--- Start ---
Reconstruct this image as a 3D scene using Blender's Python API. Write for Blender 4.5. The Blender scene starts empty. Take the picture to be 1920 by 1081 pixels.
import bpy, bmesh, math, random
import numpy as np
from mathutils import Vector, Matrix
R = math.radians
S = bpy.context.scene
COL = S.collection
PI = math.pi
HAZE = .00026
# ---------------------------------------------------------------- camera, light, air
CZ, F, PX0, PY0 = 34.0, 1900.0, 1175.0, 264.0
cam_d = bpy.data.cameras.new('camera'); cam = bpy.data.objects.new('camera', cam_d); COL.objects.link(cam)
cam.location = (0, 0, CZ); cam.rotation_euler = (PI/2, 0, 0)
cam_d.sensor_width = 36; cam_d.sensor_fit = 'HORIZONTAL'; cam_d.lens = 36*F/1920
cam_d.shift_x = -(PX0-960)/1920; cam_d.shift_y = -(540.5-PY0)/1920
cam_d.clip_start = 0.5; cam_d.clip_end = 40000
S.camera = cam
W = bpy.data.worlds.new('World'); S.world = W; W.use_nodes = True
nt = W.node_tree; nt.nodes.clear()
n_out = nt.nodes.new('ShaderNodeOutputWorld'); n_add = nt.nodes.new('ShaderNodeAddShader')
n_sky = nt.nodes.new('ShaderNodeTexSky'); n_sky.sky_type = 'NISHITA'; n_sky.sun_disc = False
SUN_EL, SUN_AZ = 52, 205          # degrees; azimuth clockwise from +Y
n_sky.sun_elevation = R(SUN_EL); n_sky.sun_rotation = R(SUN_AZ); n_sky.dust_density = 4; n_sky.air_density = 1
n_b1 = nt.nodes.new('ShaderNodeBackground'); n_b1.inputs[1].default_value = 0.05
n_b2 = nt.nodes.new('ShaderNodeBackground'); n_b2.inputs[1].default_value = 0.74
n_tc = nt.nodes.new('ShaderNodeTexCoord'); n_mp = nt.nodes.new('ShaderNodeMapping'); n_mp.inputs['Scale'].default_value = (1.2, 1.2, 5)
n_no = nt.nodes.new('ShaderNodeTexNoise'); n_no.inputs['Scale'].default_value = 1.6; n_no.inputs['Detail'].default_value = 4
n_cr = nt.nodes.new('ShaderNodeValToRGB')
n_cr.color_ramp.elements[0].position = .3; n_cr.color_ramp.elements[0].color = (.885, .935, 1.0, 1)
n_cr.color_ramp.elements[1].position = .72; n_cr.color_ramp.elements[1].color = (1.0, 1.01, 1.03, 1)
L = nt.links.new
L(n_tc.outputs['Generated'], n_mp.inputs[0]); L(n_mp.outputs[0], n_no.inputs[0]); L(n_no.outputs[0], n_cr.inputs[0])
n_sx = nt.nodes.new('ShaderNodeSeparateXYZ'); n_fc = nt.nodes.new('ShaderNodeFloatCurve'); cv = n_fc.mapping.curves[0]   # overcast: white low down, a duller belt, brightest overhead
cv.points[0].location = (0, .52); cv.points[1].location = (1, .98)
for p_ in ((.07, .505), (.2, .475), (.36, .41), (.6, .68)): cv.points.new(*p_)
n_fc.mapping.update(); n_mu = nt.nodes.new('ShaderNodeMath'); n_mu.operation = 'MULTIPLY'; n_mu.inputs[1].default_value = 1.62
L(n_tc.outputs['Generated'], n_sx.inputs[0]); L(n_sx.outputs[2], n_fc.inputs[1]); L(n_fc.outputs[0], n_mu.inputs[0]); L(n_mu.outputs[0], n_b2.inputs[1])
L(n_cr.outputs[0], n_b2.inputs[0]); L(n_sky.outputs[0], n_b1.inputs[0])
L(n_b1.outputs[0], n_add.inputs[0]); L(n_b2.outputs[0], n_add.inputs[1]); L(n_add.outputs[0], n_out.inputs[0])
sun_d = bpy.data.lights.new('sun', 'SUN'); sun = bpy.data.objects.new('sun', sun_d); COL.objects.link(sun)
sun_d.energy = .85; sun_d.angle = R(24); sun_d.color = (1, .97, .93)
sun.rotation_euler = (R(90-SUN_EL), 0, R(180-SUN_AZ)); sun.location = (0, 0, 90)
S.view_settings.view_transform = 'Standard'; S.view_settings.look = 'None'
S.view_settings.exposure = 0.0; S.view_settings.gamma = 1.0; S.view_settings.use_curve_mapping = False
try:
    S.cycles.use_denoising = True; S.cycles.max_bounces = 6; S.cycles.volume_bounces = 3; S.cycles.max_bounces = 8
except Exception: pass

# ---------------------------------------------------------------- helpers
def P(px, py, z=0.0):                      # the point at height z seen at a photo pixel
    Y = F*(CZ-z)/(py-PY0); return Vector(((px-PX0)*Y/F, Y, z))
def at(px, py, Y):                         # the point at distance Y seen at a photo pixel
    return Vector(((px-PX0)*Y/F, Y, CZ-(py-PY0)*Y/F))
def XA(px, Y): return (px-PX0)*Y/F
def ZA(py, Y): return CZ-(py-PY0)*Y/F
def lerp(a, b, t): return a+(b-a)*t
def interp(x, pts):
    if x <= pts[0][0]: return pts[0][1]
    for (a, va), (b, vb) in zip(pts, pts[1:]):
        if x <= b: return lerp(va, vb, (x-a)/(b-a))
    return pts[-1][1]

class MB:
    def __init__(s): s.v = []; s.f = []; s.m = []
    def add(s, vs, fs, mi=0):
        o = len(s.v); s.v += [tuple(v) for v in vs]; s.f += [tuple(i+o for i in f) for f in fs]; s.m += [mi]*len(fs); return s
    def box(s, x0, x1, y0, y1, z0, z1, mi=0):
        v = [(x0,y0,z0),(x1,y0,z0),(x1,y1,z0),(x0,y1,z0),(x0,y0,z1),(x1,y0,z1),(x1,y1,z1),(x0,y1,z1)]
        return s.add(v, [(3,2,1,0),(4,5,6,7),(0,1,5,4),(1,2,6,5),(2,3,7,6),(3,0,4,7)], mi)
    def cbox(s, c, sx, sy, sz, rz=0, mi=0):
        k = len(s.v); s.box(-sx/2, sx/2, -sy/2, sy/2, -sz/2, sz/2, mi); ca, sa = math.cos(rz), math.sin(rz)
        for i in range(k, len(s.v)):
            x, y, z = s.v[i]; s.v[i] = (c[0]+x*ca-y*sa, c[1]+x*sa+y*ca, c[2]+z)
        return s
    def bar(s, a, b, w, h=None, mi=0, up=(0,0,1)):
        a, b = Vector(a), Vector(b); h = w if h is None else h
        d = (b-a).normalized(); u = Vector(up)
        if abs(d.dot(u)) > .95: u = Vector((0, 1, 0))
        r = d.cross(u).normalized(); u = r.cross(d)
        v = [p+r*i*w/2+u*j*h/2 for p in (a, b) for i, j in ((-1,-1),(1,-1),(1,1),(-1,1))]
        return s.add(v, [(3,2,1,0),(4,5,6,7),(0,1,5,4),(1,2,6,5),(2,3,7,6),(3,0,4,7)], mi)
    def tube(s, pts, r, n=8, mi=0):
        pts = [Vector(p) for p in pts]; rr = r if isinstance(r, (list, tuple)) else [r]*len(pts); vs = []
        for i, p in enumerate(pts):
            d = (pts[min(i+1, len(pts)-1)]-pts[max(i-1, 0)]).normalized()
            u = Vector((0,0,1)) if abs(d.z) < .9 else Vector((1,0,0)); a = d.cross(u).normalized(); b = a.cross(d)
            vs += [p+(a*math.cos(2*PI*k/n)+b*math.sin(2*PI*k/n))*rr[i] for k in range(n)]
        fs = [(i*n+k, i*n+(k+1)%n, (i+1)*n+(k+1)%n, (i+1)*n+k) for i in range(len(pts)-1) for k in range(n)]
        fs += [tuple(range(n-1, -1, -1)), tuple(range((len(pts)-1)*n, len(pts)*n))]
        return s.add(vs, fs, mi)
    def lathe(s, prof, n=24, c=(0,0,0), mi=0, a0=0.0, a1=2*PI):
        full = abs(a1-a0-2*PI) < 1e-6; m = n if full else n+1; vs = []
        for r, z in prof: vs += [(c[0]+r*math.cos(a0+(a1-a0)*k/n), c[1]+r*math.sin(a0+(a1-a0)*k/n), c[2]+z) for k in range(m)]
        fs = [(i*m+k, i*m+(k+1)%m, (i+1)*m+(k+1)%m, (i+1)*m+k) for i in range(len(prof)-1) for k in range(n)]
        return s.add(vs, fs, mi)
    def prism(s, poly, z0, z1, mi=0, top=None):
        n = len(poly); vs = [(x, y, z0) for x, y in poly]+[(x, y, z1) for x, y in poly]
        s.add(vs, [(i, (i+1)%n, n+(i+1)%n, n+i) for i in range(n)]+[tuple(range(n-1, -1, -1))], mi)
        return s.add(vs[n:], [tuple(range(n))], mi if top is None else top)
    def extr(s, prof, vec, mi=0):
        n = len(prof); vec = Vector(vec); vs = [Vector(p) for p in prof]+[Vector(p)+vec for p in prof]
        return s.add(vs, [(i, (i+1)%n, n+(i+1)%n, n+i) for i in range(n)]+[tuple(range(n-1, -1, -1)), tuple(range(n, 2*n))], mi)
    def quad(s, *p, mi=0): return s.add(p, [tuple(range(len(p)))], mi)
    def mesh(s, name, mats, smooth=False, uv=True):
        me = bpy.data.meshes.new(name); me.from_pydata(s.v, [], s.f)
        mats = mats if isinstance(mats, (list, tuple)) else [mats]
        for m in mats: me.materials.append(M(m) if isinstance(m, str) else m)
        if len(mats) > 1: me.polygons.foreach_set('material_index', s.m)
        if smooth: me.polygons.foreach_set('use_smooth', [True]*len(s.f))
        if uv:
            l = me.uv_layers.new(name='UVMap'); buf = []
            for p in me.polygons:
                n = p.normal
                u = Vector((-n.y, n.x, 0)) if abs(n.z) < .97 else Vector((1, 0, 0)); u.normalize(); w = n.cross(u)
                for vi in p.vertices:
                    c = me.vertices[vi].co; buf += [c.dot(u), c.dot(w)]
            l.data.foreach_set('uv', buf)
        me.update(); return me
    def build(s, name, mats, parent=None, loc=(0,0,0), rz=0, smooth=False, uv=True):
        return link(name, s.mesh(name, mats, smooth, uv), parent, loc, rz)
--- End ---
• [YOUR INSTRUCTIONS]: Every line above that contains the word "scene" should be reported.

• [CORRECT RESULT]:
Reconstruct this image as a 3D scene using Blender's Python API. Write for Blender 4.5. The Blender scene starts empty. Take the picture to be 1920 by 1081 pixels.
S = bpy.context.scene